On Fri, Apr 14, 2017 at 1:03 PM, Razvan Cojocaru <rcojoc...@bitdefender.com>
wrote:

> On 04/14/2017 09:08 PM, Tamas K Lengyel wrote:
> >
> >
> > On Thu, Apr 13, 2017 at 4:20 AM, Razvan Cojocaru
> > <rcojoc...@bitdefender.com <mailto:rcojoc...@bitdefender.com>> wrote:
> >
> >     On 04/12/2017 08:11 PM, Tamas K Lengyel wrote:
> >     >
> >     >
> >     > On Mon, Apr 10, 2017 at 3:44 AM, Razvan Cojocaru
> >     >     +        emulate = 1;
> >     >     +        memaccess = 1;
> >     >     +    }
> >     >      #if defined(__i386__) || defined(__x86_64__)
> >     >          else if ( !strcmp(argv[0], "breakpoint") )
> >     >          {
> >     >     @@ -536,7 +551,7 @@ int main(int argc, char *argv[])
> >     >              }
> >     >
> >     >              rc = xc_set_mem_access(xch, domain_id, default_access,
> >     >     START_PFN,
> >     >     -                               (xenaccess->max_gpfn -
> START_PFN) );
> >     >     +                               emulate ? 1000 :
> >     >     (xenaccess->max_gpfn - START_PFN));
> >     >
> >     >
> >     > Why only 1000? What if the domain has less then 1000?
> >
> >     Because it will kill the guest to emulate everything, and the
> emulator
> >     still can't handle all instructions (this is easy to see by using all
> >     the guest's pages and looking at the output of xl dmesg with
> loglvl=all
> >     guest_loglvl=all on the Xen command line).
> >
> >
> > So what's the guarantee that the emulator will work if you only do it
> > only up to the first 1000 pages? Seems totally arbitrary to me. If the
> > emulator can't handle all instructions then you would have to check that
> > the instruction for which you are returning the emulate flag is in the
> > list of instruction that can be handled.. Can such a list be derived
> > right now?
>
> If an instruction can't be emulated it will be shown as such in the ring
> buffer used by xl dmesg. Speaking of that, I'd like to, at some point,
> send a patch that sends a vm_event saying that emulation failed to
> userspace when that is the case, to give it a chance to do something
> else (for example use altp2m, or lift the page restrictions).
>

I think that would be a much needed addition to make this system more
robust.


>
> We can also probably go through the emulator code and build an exact
> list of all the officially supported instructions, but I believe that
> that would have to be manual work - I am not aware of a tool to extract
> them or a header file that lists them in some structure.

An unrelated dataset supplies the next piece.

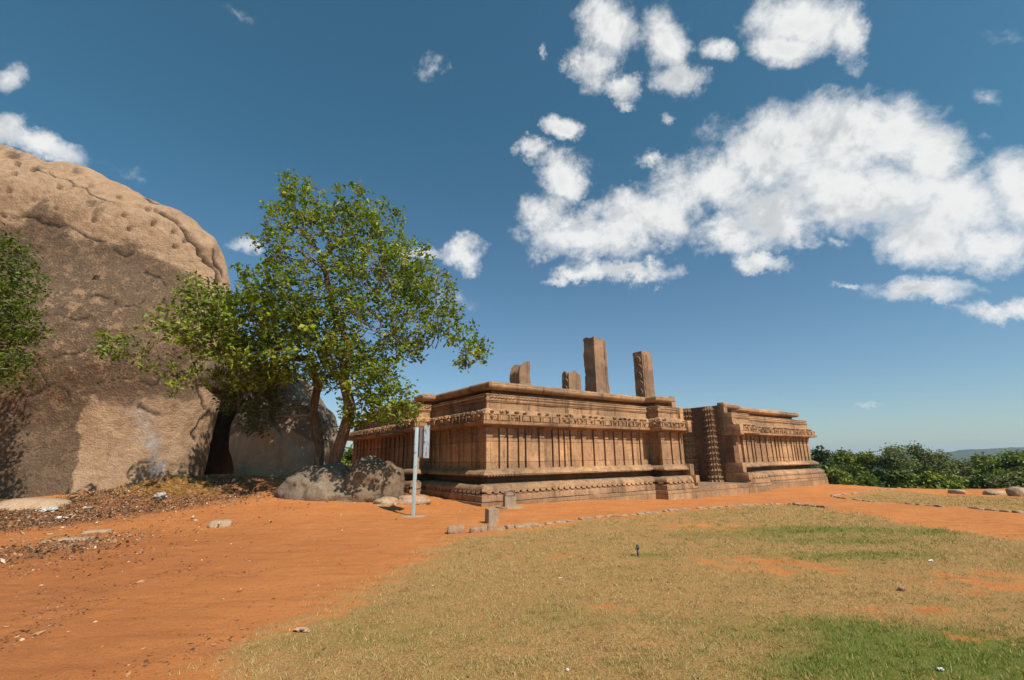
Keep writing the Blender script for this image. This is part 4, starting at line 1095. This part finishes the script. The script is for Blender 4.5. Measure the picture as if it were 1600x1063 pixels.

I'd love to be
> wrong about this.
>
> As for your question, there's no guarantee that the emulator will
> work,obut that's not why I chose 1000. I chose that number because the
> application will get less EPT events, and the guest will not be bogged
> down by handling them. But in my experiments it's also less likely to
> hit unhandleable instructions in the first 1000 pages since those are
> usually used by the guest kernel, drivers, and so on, and are less
> likely to cause problems.
>
> In any case, I don't mind dropping the 1000 pages limit - I can always
> build a custom xen-access when I need it.
>

I don't mind setting it only for a 1000 in the test program, just wanted to
understand rationale behind it. I think a comment in the program explaining
what has been discussed here would also be helpful.